Directions for this task -> Reply with one number only: the count of lines below that contain the word "scene".

Data provided ->

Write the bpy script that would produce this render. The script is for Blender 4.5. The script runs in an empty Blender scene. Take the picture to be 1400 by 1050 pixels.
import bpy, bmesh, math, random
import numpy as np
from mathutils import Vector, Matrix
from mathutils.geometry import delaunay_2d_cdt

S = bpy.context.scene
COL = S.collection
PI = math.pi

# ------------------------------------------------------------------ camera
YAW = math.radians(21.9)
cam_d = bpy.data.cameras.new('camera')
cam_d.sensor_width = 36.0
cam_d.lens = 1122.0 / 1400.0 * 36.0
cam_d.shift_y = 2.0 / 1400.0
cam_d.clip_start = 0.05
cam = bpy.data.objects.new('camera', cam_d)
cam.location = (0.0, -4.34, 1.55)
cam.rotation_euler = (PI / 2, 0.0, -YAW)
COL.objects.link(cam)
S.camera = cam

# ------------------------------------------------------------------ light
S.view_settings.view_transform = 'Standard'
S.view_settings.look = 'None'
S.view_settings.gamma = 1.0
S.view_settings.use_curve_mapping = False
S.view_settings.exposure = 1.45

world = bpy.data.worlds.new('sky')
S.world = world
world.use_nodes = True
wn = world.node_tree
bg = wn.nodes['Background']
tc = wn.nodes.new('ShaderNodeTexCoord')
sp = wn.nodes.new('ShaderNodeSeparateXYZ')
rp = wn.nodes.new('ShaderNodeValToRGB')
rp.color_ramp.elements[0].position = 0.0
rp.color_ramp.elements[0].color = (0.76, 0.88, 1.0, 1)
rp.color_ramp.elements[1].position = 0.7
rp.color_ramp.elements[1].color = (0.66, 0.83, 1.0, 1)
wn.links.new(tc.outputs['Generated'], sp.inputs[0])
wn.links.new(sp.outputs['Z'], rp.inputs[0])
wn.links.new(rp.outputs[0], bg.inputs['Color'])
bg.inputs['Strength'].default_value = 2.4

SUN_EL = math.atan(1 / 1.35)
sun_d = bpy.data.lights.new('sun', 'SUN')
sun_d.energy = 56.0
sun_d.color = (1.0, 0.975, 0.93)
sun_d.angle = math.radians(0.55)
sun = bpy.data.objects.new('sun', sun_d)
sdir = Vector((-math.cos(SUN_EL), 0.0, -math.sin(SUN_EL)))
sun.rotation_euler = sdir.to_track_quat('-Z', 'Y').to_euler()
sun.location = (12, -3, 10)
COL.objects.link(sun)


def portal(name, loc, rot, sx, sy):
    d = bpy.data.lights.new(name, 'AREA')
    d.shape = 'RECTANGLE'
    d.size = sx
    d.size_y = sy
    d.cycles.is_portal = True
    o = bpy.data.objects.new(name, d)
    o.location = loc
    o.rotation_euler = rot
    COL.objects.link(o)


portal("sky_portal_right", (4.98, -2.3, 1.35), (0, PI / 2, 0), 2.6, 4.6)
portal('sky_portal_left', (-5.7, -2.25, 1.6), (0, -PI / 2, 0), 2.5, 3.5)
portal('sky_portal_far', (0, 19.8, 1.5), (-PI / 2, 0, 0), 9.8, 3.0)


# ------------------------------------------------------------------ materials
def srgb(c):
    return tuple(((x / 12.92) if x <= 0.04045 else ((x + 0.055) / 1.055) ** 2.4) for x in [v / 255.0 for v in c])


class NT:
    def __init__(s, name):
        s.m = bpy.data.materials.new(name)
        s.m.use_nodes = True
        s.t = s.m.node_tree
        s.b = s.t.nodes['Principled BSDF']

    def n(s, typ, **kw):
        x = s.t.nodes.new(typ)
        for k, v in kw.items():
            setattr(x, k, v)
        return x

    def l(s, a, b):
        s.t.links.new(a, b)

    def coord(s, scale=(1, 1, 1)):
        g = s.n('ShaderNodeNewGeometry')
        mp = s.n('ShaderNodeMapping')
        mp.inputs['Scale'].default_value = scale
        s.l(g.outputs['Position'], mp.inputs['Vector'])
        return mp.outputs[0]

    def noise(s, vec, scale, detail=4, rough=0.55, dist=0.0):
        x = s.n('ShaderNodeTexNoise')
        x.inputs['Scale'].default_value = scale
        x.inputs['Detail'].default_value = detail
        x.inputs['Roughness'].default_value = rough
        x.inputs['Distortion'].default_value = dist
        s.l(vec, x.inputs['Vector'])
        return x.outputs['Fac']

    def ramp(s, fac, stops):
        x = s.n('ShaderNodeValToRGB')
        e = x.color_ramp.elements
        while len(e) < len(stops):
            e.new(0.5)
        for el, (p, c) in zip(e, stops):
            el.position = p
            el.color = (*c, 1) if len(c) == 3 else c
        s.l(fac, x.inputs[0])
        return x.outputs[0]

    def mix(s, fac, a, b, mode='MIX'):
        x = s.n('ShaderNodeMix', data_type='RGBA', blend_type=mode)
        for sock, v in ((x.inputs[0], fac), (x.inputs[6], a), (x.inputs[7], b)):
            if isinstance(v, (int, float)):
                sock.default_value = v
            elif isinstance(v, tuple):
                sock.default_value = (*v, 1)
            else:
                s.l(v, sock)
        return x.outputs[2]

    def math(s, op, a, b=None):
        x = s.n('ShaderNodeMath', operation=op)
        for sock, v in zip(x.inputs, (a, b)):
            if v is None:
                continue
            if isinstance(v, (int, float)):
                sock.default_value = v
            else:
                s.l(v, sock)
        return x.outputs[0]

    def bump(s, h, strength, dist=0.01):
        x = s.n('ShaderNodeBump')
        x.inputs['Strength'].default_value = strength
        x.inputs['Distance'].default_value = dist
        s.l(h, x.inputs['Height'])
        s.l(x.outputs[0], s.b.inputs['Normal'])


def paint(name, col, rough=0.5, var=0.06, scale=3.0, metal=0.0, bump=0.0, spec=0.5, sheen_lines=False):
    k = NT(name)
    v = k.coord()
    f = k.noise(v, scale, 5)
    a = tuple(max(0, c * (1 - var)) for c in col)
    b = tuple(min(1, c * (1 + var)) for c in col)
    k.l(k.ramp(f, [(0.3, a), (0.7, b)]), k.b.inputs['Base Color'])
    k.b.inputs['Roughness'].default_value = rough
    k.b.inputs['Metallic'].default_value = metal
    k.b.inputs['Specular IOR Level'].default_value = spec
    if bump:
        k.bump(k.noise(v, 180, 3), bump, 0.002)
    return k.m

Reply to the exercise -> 2